Cassini Observations of Io's Visible Aurorae

Time-lapse sequence of clear-filter images of Io during the eclipse of January 1, 2001.
Time-lapse sequence of clear-filter images of Io during the eclipse of January 1, 2001.
Montage of spectral images from Eclipse D (January 5, 2001). Equatorial glows were detected at wavelengths from at least 330 nm to 880 nm and in all filters except UV1, HAL and IR4.
Montage of spectral images from Eclipse D (January 5, 2001). Equatorial glows were detected at wavelengths from at least 330 nm to 880 nm and in all filters except UV1, HAL and IR4.

As the Cassini spacecraft passed through the Jovian system on its way to Saturn, it captured more than 500 images of Jupiter's moon Io in eclipse. Cassini's near-ultraviolet filters detected the moon's bright equatorial glows, supporting the interpretation that the visible emissions are predominantly due to molecular sulfer dioxide (SO2).

Detailed comparisons of laboratory SO2 spectra with the Cassini observations indicate that a mixture of gases contribute to the equatorial emissions:

  • Potassium (K) is suggested by new detections of the equatorial glows at near-infrared wavelengths from 730 to 800 nm.
  • Neutral atomic oxygen (O) and sodium (Na) are required to explain the brightness of the glows at visible wavelengths.
  • The sulfer molecule, S2, is postulated to emit most of the glow intensity in the ultraviolet to blue wavelength interval from 390 to 500 nm.

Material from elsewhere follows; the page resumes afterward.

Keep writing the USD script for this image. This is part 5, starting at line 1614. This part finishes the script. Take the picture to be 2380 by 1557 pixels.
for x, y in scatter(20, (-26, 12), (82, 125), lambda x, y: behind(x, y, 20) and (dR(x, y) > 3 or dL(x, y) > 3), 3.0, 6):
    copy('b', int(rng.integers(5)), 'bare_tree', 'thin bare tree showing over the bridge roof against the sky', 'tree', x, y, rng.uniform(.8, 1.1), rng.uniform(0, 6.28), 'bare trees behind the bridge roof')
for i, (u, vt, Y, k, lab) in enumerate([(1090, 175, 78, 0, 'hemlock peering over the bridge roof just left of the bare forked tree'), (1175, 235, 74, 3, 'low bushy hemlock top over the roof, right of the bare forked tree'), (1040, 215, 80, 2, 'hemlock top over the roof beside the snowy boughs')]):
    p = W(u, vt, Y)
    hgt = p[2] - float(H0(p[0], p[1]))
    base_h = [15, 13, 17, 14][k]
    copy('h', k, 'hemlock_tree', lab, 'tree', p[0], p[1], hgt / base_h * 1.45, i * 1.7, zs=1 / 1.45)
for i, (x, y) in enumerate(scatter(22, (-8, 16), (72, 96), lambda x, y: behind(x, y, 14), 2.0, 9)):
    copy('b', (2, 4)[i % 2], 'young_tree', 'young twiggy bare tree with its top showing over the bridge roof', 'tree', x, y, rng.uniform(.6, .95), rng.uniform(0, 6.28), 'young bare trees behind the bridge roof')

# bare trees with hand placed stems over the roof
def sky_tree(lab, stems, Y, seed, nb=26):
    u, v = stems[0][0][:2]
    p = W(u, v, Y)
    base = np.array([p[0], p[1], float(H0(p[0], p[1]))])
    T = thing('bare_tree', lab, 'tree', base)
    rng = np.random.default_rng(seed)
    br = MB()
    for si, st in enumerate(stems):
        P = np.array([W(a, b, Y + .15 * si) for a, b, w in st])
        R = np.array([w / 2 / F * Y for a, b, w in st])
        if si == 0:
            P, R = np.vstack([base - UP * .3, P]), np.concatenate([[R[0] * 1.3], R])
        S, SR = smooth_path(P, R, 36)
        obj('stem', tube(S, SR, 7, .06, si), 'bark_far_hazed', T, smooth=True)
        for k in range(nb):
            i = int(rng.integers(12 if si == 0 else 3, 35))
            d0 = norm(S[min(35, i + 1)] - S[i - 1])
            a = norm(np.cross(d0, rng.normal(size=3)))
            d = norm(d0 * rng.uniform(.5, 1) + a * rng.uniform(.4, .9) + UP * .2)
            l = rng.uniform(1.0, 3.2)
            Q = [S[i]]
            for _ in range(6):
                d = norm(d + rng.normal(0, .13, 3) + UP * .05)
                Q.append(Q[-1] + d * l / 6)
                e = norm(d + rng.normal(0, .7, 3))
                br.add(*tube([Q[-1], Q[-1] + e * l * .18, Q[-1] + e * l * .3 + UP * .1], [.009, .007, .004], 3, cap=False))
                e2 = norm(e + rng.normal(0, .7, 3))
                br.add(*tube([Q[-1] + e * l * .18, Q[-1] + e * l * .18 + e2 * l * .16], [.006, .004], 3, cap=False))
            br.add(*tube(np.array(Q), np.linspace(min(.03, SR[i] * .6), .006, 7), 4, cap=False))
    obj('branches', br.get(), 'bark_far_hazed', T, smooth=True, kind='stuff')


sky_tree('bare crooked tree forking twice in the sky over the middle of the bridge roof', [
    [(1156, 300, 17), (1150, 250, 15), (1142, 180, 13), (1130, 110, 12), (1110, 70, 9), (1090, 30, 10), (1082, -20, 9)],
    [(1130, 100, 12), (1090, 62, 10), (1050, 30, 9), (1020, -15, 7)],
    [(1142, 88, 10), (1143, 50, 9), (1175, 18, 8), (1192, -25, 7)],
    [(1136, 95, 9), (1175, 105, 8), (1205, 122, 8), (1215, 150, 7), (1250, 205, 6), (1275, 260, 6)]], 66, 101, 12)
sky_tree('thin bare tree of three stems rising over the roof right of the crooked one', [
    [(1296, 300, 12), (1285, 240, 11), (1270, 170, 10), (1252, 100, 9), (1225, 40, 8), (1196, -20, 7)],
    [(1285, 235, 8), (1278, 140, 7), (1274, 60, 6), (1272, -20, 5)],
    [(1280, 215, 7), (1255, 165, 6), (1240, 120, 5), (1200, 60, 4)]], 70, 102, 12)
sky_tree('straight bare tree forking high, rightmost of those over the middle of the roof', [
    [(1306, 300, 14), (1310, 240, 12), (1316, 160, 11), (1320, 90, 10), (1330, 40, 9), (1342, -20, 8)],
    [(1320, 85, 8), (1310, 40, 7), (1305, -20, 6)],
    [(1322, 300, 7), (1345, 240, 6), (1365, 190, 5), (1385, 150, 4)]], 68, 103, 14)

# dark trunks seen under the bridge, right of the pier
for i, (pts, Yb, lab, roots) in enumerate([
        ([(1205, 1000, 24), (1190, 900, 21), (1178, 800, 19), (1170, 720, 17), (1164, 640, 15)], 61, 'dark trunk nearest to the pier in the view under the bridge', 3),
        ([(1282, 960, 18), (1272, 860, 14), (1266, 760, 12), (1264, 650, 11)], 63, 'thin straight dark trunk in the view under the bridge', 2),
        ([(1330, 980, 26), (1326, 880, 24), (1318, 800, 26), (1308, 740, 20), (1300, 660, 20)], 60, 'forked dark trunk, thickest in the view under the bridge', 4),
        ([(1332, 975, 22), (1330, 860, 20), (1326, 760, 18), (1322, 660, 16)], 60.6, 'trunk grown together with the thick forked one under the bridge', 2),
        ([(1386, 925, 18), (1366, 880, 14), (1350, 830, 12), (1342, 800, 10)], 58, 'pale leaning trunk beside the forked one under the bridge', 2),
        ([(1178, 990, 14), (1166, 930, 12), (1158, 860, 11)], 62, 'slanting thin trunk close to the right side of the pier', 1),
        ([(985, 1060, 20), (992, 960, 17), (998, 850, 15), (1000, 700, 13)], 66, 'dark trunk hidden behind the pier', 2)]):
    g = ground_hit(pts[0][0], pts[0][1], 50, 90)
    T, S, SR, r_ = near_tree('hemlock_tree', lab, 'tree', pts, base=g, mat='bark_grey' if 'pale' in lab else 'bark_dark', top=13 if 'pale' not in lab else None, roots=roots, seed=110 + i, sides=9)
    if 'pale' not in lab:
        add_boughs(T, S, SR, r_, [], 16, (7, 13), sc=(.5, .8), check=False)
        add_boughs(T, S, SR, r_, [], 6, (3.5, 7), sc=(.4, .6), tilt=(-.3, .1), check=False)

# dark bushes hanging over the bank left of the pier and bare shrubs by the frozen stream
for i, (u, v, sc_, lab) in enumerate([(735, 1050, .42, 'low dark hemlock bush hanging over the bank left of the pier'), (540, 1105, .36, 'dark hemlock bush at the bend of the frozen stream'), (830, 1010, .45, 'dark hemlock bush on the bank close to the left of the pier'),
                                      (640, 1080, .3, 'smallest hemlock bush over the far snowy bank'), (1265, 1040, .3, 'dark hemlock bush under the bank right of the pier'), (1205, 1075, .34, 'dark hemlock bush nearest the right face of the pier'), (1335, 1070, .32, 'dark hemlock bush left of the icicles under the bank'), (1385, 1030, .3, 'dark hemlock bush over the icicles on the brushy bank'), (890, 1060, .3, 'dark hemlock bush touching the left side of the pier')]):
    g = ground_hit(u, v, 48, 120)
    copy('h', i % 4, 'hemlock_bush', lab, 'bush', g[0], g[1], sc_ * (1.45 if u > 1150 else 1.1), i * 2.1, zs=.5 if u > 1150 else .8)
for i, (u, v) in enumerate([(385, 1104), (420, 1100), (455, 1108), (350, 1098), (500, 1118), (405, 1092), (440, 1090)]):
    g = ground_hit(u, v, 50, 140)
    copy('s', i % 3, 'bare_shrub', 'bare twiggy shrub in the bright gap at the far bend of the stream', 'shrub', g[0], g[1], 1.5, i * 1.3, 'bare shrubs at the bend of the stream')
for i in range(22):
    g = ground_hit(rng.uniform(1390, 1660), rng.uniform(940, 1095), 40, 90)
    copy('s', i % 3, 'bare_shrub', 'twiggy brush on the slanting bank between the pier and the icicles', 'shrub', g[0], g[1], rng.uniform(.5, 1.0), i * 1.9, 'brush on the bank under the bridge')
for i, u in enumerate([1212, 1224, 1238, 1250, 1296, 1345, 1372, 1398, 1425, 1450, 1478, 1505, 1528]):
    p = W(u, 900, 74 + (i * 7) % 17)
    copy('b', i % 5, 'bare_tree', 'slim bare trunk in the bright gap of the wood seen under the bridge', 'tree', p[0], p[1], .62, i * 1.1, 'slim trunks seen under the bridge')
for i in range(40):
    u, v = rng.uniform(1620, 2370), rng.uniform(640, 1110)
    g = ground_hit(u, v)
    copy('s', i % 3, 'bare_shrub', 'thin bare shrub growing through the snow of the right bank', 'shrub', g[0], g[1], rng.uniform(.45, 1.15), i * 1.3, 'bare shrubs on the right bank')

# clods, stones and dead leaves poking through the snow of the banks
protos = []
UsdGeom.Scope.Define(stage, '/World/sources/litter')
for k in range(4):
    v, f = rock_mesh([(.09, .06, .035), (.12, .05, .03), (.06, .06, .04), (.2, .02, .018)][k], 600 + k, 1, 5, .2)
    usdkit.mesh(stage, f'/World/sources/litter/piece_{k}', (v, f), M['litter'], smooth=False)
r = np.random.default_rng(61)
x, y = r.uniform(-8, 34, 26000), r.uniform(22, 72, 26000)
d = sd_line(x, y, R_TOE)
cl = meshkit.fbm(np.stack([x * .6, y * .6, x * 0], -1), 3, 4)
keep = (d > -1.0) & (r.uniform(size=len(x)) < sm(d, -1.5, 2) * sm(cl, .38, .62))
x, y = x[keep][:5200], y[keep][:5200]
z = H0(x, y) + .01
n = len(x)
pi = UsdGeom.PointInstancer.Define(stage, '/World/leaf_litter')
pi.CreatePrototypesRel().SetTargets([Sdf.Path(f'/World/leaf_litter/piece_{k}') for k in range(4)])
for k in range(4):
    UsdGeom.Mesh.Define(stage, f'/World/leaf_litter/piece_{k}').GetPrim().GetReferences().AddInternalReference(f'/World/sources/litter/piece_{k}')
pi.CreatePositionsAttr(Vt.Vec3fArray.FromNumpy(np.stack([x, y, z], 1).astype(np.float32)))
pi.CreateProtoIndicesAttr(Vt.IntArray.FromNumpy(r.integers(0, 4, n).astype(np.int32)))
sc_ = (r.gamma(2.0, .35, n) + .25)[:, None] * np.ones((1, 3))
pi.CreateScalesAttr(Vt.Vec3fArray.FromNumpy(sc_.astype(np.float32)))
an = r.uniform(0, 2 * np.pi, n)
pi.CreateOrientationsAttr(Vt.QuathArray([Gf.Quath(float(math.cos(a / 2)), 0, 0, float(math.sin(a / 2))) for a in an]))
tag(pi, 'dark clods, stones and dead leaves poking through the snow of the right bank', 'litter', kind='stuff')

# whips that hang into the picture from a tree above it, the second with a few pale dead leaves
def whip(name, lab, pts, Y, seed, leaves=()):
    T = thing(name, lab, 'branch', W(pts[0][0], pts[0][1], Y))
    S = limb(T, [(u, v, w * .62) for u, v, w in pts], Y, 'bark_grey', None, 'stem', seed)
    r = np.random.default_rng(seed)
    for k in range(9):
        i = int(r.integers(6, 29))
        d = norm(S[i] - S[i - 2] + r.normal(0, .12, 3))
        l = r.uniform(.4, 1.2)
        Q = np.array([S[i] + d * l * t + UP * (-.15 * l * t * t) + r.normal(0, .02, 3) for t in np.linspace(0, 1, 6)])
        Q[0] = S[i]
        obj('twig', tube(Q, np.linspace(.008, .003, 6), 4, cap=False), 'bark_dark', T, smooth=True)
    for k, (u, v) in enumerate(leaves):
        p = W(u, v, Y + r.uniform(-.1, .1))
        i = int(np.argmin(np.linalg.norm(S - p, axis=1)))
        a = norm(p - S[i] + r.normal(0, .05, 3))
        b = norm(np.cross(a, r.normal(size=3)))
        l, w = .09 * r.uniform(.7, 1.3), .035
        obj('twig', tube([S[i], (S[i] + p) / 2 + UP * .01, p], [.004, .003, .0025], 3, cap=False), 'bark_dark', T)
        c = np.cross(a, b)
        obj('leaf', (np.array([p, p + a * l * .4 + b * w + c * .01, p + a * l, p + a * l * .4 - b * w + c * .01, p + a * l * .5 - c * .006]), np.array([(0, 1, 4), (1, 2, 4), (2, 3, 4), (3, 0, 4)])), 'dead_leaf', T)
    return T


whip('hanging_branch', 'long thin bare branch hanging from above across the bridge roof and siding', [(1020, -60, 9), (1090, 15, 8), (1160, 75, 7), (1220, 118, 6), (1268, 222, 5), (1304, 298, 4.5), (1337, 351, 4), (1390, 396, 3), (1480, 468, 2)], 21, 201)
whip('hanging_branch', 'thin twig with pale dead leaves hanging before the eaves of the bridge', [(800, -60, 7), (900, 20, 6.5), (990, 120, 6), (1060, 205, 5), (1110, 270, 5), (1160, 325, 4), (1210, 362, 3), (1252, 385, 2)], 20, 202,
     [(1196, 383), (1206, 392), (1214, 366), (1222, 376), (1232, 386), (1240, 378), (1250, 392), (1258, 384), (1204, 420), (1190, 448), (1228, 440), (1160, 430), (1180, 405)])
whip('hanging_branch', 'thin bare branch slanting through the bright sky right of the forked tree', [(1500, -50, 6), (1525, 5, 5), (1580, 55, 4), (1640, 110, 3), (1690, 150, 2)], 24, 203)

The locations of the visible emissions vary in response to the changing orientation of the external magnetic field, tracking the tangent points of the Jovian magnetic field lines. Limb glows distinct from the equatorial emissions were observed at visible to near-infrared wavelengths from 500 to 850 nm, indicating that atomic O, Na and K are distributed across Io's surface. Stratification of the atmosphere is demonstrated by differences in the altitudes of emissions at various wavelengths: SO2 emissions are confined to a region close to Io's surface, whereas neutral oxygen emissions are seen at altitudes that reach up to 900 km, or half the radius of the satellite. Pre-egress brightening demonstrates that light scattered into Jupiter's shadow by gases or aerosols in the giant planet's upper atmosphere contaminates images of Io taken within 13 minutes of entry into or emergence from Jupiter's umbra. Although partial atmospheric collapse is suggested by the longer timescale for post-ingress dimming than pre-egress brightening, Io's atmosphere must be substantially supported by volcanism to retain auroral emissions throughout the duration of eclipse.